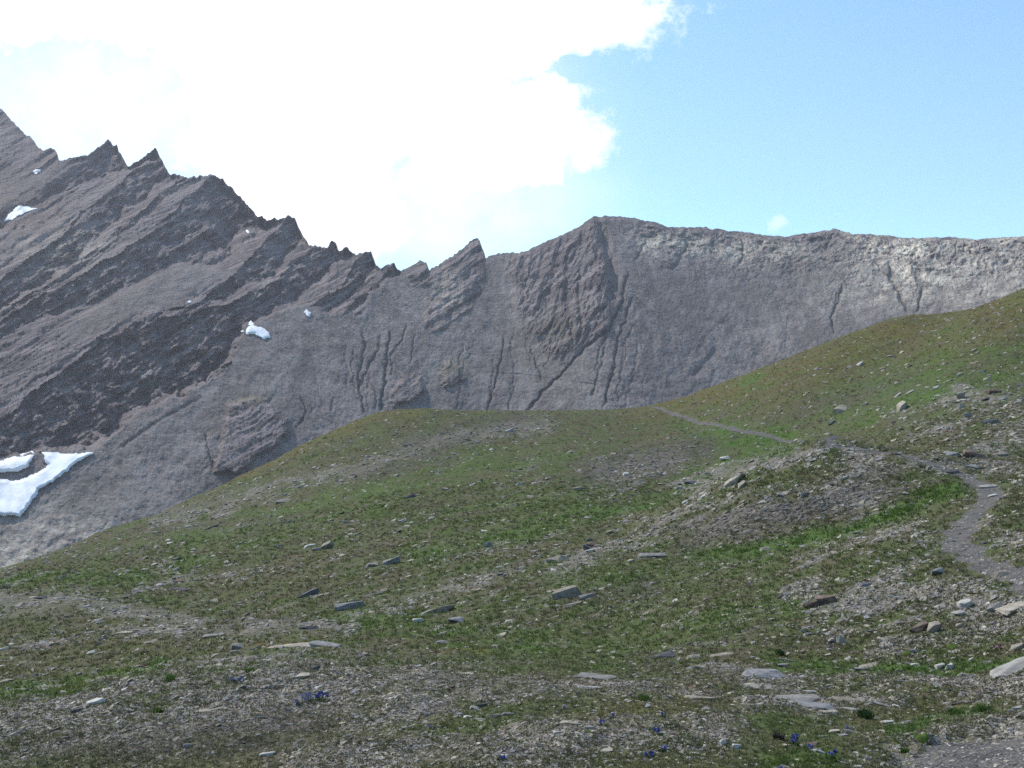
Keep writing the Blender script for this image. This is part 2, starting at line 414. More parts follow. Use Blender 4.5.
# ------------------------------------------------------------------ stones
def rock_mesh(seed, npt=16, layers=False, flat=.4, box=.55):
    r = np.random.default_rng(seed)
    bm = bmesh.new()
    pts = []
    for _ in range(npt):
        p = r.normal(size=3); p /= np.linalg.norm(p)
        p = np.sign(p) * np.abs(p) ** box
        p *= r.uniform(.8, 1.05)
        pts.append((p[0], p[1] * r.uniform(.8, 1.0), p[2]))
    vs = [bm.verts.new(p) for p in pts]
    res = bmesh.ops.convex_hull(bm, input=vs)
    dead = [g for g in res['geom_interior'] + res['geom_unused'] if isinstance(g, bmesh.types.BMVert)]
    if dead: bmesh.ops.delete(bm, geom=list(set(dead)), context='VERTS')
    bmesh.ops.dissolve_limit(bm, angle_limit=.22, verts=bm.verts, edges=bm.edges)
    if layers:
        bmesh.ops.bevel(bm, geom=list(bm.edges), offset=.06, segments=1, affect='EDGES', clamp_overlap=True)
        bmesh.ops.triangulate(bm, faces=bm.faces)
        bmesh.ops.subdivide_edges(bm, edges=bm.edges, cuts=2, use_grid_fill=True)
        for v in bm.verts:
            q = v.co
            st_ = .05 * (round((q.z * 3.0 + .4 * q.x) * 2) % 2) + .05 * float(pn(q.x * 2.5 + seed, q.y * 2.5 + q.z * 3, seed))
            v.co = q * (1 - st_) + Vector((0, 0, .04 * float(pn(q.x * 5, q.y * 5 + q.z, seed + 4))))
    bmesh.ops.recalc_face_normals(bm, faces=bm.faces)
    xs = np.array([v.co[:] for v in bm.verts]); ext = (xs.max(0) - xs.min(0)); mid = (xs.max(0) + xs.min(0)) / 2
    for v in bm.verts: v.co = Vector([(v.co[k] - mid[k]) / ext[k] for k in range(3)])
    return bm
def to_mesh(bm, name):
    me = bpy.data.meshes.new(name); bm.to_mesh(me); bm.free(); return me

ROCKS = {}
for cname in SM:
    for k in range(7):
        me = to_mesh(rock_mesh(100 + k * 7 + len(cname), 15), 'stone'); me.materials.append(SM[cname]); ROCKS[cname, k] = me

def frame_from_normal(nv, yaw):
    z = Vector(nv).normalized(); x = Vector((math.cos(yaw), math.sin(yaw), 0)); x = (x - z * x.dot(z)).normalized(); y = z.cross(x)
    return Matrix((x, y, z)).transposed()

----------

§ **What needs to be done**
Please quote the lines of the material, beginning with the first and ending with the one that contains "me = to_mesh(rock_mesh(100", exactly as written and without any pictures.

§ **Correct output**
Keep writing the Blender script for this image. This is part 2, starting at line 414. More parts follow. Use Blender 4.5.
# ------------------------------------------------------------------ stones
def rock_mesh(seed, npt=16, layers=False, flat=.4, box=.55):
    r = np.random.default_rng(seed)
    bm = bmesh.new()
    pts = []
    for _ in range(npt):
        p = r.normal(size=3); p /= np.linalg.norm(p)
        p = np.sign(p) * np.abs(p) ** box
        p *= r.uniform(.8, 1.05)
        pts.append((p[0], p[1] * r.uniform(.8, 1.0), p[2]))
    vs = [bm.verts.new(p) for p in pts]
    res = bmesh.ops.convex_hull(bm, input=vs)
    dead = [g for g in res['geom_interior'] + res['geom_unused'] if isinstance(g, bmesh.types.BMVert)]
    if dead: bmesh.ops.delete(bm, geom=list(set(dead)), context='VERTS')
    bmesh.ops.dissolve_limit(bm, angle_limit=.22, verts=bm.verts, edges=bm.edges)
    if layers:
        bmesh.ops.bevel(bm, geom=list(bm.edges), offset=.06, segments=1, affect='EDGES', clamp_overlap=True)
        bmesh.ops.triangulate(bm, faces=bm.faces)
        bmesh.ops.subdivide_edges(bm, edges=bm.edges, cuts=2, use_grid_fill=True)
        for v in bm.verts:
            q = v.co
            st_ = .05 * (round((q.z * 3.0 + .4 * q.x) * 2) % 2) + .05 * float(pn(q.x * 2.5 + seed, q.y * 2.5 + q.z * 3, seed))
            v.co = q * (1 - st_) + Vector((0, 0, .04 * float(pn(q.x * 5, q.y * 5 + q.z, seed + 4))))
    bmesh.ops.recalc_face_normals(bm, faces=bm.faces)
    xs = np.array([v.co[:] for v in bm.verts]); ext = (xs.max(0) - xs.min(0)); mid = (xs.max(0) + xs.min(0)) / 2
    for v in bm.verts: v.co = Vector([(v.co[k] - mid[k]) / ext[k] for k in range(3)])
    return bm
def to_mesh(bm, name):
    me = bpy.data.meshes.new(name); bm.to_mesh(me); bm.free(); return me

ROCKS = {}
for cname in SM:
    for k in range(7):
        me = to_mesh(rock_mesh(100 + k * 7 + len(cname), 15), 'stone'); me.materials.append(SM[cname]); ROCKS[cname, k] = me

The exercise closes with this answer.